Problem to work on
All of the data below must be repeated exactly.

Data provided
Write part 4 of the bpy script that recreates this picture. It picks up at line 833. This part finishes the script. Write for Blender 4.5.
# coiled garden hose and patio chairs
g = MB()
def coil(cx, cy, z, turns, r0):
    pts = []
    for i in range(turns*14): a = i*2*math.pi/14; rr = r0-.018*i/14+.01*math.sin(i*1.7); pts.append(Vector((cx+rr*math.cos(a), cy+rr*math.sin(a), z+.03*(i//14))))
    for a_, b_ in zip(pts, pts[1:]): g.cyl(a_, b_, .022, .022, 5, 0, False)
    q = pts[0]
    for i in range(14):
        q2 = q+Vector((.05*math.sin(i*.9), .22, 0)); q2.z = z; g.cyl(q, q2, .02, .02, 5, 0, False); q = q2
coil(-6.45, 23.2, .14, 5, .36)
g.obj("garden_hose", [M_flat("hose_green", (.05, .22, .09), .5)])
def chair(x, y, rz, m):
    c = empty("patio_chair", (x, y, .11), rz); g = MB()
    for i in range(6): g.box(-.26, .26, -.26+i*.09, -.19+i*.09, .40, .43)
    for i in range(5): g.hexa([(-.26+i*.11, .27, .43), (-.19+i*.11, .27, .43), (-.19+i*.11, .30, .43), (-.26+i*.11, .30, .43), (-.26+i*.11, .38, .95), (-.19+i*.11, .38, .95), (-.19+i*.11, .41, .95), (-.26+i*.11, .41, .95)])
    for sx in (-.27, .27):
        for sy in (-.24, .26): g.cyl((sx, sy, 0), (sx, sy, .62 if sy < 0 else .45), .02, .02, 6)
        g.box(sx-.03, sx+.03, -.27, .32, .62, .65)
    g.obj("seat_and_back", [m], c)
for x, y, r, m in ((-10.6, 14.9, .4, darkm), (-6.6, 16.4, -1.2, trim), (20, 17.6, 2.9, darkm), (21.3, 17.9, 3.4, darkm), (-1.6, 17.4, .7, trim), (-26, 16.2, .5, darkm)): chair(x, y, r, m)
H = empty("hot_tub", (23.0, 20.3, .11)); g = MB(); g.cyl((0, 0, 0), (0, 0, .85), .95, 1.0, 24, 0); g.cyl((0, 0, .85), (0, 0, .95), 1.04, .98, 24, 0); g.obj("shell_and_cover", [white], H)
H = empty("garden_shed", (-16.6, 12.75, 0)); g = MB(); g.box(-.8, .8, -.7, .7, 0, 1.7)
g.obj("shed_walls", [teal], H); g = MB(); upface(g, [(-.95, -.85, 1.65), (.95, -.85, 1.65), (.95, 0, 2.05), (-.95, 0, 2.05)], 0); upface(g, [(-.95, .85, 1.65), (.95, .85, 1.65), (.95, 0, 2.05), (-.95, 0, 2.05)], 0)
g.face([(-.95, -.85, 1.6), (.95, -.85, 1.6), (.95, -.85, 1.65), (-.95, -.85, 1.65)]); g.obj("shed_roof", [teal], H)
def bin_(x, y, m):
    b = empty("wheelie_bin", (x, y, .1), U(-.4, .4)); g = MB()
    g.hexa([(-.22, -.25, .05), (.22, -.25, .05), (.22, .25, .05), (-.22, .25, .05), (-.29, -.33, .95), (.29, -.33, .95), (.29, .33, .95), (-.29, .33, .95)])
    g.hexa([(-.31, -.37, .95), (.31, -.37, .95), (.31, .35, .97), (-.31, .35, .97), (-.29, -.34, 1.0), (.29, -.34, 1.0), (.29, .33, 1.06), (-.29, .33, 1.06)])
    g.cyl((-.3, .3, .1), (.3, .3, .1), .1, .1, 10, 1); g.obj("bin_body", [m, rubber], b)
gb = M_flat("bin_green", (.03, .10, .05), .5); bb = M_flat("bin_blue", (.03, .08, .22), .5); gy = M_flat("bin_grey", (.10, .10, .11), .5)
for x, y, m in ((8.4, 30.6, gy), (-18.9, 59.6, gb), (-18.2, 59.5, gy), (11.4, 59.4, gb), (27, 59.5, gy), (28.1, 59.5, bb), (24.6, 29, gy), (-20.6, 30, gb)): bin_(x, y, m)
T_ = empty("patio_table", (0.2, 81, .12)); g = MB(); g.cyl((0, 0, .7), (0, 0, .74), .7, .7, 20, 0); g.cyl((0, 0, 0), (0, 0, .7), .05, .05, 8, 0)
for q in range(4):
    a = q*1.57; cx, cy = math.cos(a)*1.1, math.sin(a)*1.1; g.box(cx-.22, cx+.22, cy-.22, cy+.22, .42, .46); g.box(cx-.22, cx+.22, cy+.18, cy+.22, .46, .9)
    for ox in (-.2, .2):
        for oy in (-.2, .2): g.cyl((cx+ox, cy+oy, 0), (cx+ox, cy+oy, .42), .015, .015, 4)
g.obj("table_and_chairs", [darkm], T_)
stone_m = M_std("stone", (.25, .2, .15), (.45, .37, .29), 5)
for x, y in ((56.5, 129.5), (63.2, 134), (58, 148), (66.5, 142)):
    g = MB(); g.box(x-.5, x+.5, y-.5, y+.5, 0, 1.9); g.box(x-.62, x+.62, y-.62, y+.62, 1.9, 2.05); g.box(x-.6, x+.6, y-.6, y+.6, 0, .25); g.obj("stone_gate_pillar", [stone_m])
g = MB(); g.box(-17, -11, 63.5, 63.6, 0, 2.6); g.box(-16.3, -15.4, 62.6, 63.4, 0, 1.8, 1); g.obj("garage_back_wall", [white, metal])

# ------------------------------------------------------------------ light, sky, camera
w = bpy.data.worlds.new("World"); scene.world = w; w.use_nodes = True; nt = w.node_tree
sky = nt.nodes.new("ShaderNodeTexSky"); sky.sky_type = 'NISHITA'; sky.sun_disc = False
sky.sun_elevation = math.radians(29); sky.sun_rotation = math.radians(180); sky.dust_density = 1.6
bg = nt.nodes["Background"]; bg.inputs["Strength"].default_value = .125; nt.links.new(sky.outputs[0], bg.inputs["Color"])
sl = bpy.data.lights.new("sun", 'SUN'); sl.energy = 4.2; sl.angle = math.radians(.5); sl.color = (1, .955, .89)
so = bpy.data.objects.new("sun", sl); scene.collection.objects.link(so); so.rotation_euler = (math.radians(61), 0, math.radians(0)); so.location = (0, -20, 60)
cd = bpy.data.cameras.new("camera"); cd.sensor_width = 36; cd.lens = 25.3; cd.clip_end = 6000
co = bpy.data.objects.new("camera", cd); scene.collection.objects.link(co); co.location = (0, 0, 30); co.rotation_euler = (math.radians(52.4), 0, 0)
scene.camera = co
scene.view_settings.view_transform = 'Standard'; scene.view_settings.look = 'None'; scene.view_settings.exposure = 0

Correct response
Write part 4 of the bpy script that recreates this picture. It picks up at line 833. This part finishes the script. Write for Blender 4.5.
# coiled garden hose and patio chairs
g = MB()
def coil(cx, cy, z, turns, r0):
    pts = []
    for i in range(turns*14): a = i*2*math.pi/14; rr = r0-.018*i/14+.01*math.sin(i*1.7); pts.append(Vector((cx+rr*math.cos(a), cy+rr*math.sin(a), z+.03*(i//14))))
    for a_, b_ in zip(pts, pts[1:]): g.cyl(a_, b_, .022, .022, 5, 0, False)
    q = pts[0]
    for i in range(14):
        q2 = q+Vector((.05*math.sin(i*.9), .22, 0)); q2.z = z; g.cyl(q, q2, .02, .02, 5, 0, False); q = q2
coil(-6.45, 23.2, .14, 5, .36)
g.obj("garden_hose", [M_flat("hose_green", (.05, .22, .09), .5)])
def chair(x, y, rz, m):
    c = empty("patio_chair", (x, y, .11), rz); g = MB()
    for i in range(6): g.box(-.26, .26, -.26+i*.09, -.19+i*.09, .40, .43)
    for i in range(5): g.hexa([(-.26+i*.11, .27, .43), (-.19+i*.11, .27, .43), (-.19+i*.11, .30, .43), (-.26+i*.11, .30, .43), (-.26+i*.11, .38, .95), (-.19+i*.11, .38, .95), (-.19+i*.11, .41, .95), (-.26+i*.11, .41, .95)])
    for sx in (-.27, .27):
        for sy in (-.24, .26): g.cyl((sx, sy, 0), (sx, sy, .62 if sy < 0 else .45), .02, .02, 6)
        g.box(sx-.03, sx+.03, -.27, .32, .62, .65)
    g.obj("seat_and_back", [m], c)
for x, y, r, m in ((-10.6, 14.9, .4, darkm), (-6.6, 16.4, -1.2, trim), (20, 17.6, 2.9, darkm), (21.3, 17.9, 3.4, darkm), (-1.6, 17.4, .7, trim), (-26, 16.2, .5, darkm)): chair(x, y, r, m)
H = empty("hot_tub", (23.0, 20.3, .11)); g = MB(); g.cyl((0, 0, 0), (0, 0, .85), .95, 1.0, 24, 0); g.cyl((0, 0, .85), (0, 0, .95), 1.04, .98, 24, 0); g.obj("shell_and_cover", [white], H)
H = empty("garden_shed", (-16.6, 12.75, 0)); g = MB(); g.box(-.8, .8, -.7, .7, 0, 1.7)
g.obj("shed_walls", [teal], H); g = MB(); upface(g, [(-.95, -.85, 1.65), (.95, -.85, 1.65), (.95, 0, 2.05), (-.95, 0, 2.05)], 0); upface(g, [(-.95, .85, 1.65), (.95, .85, 1.65), (.95, 0, 2.05), (-.95, 0, 2.05)], 0)
g.face([(-.95, -.85, 1.6), (.95, -.85, 1.6), (.95, -.85, 1.65), (-.95, -.85, 1.65)]); g.obj("shed_roof", [teal], H)
def bin_(x, y, m):
    b = empty("wheelie_bin", (x, y, .1), U(-.4, .4)); g = MB()
    g.hexa([(-.22, -.25, .05), (.22, -.25, .05), (.22, .25, .05), (-.22, .25, .05), (-.29, -.33, .95), (.29, -.33, .95), (.29, .33, .95), (-.29, .33, .95)])
    g.hexa([(-.31, -.37, .95), (.31, -.37, .95), (.31, .35, .97), (-.31, .35, .97), (-.29, -.34, 1.0), (.29, -.34, 1.0), (.29, .33, 1.06), (-.29, .33, 1.06)])
    g.cyl((-.3, .3, .1), (.3, .3, .1), .1, .1, 10, 1); g.obj("bin_body", [m, rubber], b)
gb = M_flat("bin_green", (.03, .10, .05), .5); bb = M_flat("bin_blue", (.03, .08, .22), .5); gy = M_flat("bin_grey", (.10, .10, .11), .5)
for x, y, m in ((8.4, 30.6, gy), (-18.9, 59.6, gb), (-18.2, 59.5, gy), (11.4, 59.4, gb), (27, 59.5, gy), (28.1, 59.5, bb), (24.6, 29, gy), (-20.6, 30, gb)): bin_(x, y, m)
T_ = empty("patio_table", (0.2, 81, .12)); g = MB(); g.cyl((0, 0, .7), (0, 0, .74), .7, .7, 20, 0); g.cyl((0, 0, 0), (0, 0, .7), .05, .05, 8, 0)
for q in range(4):
    a = q*1.57; cx, cy = math.cos(a)*1.1, math.sin(a)*1.1; g.box(cx-.22, cx+.22, cy-.22, cy+.22, .42, .46); g.box(cx-.22, cx+.22, cy+.18, cy+.22, .46, .9)
    for ox in (-.2, .2):
        for oy in (-.2, .2): g.cyl((cx+ox, cy+oy, 0), (cx+ox, cy+oy, .42), .015, .015, 4)
g.obj("table_and_chairs", [darkm], T_)
stone_m = M_std("stone", (.25, .2, .15), (.45, .37, .29), 5)
for x, y in ((56.5, 129.5), (63.2, 134), (58, 148), (66.5, 142)):
    g = MB(); g.box(x-.5, x+.5, y-.5, y+.5, 0, 1.9); g.box(x-.62, x+.62, y-.62, y+.62, 1.9, 2.05); g.box(x-.6, x+.6, y-.6, y+.6, 0, .25); g.obj("stone_gate_pillar", [stone_m])
g = MB(); g.box(-17, -11, 63.5, 63.6, 0, 2.6); g.box(-16.3, -15.4, 62.6, 63.4, 0, 1.8, 1); g.obj("garage_back_wall", [white, metal])

# ------------------------------------------------------------------ light, sky, camera
w = bpy.data.worlds.new("World"); scene.world = w; w.use_nodes = True; nt = w.node_tree
sky = nt.nodes.new("ShaderNodeTexSky"); sky.sky_type = 'NISHITA'; sky.sun_disc = False
sky.sun_elevation = math.radians(29); sky.sun_rotation = math.radians(180); sky.dust_density = 1.6
bg = nt.nodes["Background"]; bg.inputs["Strength"].default_value = .125; nt.links.new(sky.outputs[0], bg.inputs["Color"])
sl = bpy.data.lights.new("sun", 'SUN'); sl.energy = 4.2; sl.angle = math.radians(.5); sl.color = (1, .955, .89)
so = bpy.data.objects.new("sun", sl); scene.collection.objects.link(so); so.rotation_euler = (math.radians(61), 0, math.radians(0)); so.location = (0, -20, 60)
cd = bpy.data.cameras.new("camera"); cd.sensor_width = 36; cd.lens = 25.3; cd.clip_end = 6000
co = bpy.data.objects.new("camera", cd); scene.collection.objects.link(co); co.location = (0, 0, 30); co.rotation_euler = (math.radians(52.4), 0, 0)
scene.camera = co
scene.view_settings.view_transform = 'Standard'; scene.view_settings.look = 'None'; scene.view_settings.exposure = 0